* Job: Say how many lines of the material below contain the word "that", with no other words.

* Data section:
──────────────────────────────

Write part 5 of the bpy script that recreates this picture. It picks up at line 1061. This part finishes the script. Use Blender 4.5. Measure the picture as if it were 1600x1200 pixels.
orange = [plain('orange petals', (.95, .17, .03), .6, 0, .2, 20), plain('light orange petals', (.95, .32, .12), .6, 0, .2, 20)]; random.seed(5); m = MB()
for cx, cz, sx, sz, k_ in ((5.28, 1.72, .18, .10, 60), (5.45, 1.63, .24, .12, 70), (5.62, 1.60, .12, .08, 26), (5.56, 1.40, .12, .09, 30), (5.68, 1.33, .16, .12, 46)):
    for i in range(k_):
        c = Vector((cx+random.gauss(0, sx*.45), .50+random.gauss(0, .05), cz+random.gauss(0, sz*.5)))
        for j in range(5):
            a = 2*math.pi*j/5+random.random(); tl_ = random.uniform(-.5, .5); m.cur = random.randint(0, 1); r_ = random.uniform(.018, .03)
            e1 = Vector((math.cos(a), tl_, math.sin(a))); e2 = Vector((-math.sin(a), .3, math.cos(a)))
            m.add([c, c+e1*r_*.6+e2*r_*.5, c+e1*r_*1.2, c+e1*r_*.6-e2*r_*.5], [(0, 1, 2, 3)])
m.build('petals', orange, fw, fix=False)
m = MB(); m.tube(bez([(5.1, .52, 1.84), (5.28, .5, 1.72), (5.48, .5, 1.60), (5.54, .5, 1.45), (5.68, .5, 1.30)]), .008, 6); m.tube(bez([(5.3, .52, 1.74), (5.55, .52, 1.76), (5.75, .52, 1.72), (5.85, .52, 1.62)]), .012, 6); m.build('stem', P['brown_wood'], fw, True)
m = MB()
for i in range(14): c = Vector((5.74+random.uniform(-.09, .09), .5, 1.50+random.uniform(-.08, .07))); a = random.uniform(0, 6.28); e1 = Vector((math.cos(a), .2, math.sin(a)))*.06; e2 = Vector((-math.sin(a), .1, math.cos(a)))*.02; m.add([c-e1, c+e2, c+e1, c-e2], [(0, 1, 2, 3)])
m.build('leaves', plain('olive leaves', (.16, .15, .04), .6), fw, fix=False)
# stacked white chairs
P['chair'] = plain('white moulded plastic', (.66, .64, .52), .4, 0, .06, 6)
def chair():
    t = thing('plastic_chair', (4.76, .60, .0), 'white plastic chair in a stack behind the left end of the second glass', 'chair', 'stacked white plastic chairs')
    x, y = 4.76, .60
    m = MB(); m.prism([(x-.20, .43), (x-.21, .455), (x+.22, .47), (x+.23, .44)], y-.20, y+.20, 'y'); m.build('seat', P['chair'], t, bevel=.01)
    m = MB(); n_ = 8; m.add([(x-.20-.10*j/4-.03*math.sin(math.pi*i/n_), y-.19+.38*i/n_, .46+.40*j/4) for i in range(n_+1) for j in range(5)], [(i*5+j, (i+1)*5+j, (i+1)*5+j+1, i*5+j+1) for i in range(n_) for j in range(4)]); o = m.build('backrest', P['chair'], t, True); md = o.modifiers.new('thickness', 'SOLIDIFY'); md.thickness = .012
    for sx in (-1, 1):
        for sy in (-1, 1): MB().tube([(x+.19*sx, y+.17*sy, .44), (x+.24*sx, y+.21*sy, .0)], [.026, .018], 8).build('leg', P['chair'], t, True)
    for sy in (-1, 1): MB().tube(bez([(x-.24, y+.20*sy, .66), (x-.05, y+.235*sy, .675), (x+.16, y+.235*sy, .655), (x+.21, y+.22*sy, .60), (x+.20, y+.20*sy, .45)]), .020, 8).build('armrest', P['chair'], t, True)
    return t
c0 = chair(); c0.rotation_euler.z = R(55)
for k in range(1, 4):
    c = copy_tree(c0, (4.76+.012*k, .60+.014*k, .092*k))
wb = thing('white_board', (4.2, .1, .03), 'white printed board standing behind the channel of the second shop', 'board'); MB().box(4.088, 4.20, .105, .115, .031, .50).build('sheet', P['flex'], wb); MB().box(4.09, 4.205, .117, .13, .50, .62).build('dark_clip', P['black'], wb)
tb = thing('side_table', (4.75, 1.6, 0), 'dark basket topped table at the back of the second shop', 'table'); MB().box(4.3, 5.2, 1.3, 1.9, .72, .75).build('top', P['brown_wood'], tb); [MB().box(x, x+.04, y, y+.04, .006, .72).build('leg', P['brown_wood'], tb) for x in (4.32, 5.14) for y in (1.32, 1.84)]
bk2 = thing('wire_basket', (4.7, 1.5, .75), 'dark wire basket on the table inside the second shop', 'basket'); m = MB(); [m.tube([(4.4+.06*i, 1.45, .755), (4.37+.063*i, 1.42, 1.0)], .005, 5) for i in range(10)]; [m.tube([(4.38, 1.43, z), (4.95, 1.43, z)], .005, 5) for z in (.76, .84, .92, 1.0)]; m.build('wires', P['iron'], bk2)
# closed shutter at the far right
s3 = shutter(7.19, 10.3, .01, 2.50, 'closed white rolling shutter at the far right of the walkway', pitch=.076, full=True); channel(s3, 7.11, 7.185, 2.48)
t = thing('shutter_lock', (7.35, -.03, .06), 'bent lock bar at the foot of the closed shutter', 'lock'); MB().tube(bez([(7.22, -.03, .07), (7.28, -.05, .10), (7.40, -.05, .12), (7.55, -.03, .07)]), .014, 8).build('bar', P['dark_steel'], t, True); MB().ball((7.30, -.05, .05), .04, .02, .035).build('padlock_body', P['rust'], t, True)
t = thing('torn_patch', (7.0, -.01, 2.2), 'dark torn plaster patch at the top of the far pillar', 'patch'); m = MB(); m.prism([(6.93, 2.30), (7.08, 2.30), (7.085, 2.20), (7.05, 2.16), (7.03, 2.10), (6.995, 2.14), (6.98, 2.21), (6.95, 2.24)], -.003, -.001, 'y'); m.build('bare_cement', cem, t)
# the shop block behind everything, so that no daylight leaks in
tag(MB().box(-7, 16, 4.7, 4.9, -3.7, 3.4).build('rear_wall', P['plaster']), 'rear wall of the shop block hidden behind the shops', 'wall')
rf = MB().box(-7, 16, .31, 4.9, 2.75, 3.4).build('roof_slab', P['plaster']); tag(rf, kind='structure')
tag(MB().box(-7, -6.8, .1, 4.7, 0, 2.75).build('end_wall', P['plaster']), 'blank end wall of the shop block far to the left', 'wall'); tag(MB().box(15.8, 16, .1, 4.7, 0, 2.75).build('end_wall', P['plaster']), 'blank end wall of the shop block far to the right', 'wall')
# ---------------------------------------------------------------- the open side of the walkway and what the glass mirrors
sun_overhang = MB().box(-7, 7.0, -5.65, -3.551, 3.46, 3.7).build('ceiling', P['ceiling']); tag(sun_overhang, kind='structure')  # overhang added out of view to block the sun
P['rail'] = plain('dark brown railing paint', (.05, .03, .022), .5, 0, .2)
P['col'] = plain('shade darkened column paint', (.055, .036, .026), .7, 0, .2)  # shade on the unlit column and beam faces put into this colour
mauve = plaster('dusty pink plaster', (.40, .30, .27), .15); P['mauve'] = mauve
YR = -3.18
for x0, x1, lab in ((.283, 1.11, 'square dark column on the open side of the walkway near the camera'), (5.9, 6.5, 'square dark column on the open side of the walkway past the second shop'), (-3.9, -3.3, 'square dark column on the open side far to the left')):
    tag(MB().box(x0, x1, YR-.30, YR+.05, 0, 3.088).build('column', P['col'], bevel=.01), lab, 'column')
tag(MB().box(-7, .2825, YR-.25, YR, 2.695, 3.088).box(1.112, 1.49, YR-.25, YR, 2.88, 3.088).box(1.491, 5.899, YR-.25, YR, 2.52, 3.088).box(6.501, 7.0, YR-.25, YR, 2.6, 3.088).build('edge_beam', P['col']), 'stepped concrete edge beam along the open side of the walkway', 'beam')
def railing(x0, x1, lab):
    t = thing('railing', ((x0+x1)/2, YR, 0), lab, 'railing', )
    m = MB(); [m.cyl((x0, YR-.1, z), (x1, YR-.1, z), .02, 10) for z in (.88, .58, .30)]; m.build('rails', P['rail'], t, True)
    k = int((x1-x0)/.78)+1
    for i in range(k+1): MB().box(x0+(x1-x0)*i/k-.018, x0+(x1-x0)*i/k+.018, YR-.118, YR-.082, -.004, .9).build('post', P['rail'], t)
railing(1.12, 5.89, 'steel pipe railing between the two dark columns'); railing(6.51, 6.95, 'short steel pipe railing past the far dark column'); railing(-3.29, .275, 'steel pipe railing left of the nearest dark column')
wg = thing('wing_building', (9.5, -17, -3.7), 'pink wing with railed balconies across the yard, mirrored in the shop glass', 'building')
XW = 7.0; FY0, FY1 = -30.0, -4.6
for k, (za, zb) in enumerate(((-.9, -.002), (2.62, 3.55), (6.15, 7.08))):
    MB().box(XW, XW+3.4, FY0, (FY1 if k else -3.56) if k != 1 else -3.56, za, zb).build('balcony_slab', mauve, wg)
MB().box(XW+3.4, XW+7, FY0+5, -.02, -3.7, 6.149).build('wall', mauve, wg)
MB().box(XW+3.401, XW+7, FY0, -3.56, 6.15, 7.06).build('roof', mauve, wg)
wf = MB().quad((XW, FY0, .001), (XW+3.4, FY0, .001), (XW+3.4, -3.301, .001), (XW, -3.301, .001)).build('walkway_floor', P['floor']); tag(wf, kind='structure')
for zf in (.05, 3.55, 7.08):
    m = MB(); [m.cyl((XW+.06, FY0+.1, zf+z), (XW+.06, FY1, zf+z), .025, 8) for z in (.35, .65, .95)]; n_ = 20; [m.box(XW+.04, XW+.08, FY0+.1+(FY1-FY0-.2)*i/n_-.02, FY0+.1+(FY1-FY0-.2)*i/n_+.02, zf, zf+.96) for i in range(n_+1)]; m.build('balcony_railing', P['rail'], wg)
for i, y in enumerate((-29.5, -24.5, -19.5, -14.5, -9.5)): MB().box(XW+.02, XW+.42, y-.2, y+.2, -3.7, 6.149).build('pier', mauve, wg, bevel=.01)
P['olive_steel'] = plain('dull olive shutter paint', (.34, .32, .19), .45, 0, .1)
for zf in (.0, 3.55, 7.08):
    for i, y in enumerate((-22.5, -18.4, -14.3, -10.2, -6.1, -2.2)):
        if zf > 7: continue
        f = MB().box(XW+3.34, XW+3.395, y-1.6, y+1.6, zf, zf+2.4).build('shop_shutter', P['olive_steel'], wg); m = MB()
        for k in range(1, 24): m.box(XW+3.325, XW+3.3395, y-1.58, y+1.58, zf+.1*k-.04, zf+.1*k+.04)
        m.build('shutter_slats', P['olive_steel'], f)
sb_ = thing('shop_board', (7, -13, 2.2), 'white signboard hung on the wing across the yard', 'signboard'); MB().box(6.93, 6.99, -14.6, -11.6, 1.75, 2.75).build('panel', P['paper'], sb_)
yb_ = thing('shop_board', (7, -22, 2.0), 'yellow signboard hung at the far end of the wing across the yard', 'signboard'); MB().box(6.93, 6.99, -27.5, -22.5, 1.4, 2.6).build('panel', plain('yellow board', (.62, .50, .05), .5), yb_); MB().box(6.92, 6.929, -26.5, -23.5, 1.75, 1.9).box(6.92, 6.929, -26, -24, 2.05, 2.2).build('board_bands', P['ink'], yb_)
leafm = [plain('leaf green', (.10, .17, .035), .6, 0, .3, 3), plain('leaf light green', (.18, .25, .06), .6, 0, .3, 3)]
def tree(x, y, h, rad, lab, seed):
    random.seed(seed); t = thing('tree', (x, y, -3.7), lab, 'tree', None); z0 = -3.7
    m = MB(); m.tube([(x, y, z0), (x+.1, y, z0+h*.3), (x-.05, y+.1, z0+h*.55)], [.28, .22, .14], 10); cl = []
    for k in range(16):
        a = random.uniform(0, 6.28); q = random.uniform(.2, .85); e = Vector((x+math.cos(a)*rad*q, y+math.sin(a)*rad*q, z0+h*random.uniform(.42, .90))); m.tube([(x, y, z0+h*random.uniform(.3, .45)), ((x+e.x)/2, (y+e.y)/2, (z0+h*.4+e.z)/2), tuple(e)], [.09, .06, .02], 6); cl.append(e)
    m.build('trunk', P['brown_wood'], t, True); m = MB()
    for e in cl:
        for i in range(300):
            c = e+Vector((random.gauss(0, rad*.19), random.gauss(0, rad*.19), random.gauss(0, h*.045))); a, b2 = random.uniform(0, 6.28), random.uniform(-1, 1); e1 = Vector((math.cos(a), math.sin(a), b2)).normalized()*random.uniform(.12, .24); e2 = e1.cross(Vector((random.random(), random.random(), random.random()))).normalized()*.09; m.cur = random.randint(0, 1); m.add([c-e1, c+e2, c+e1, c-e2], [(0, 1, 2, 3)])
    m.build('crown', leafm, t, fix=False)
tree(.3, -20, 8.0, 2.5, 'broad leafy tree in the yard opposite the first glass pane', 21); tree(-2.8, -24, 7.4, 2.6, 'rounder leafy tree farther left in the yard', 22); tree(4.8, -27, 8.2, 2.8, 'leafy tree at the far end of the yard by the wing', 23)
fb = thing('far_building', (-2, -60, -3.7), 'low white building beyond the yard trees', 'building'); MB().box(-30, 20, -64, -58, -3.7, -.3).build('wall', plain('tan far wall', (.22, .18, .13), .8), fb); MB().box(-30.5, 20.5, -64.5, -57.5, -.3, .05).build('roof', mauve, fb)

──────────────────────────────

* Response to the exercise: 2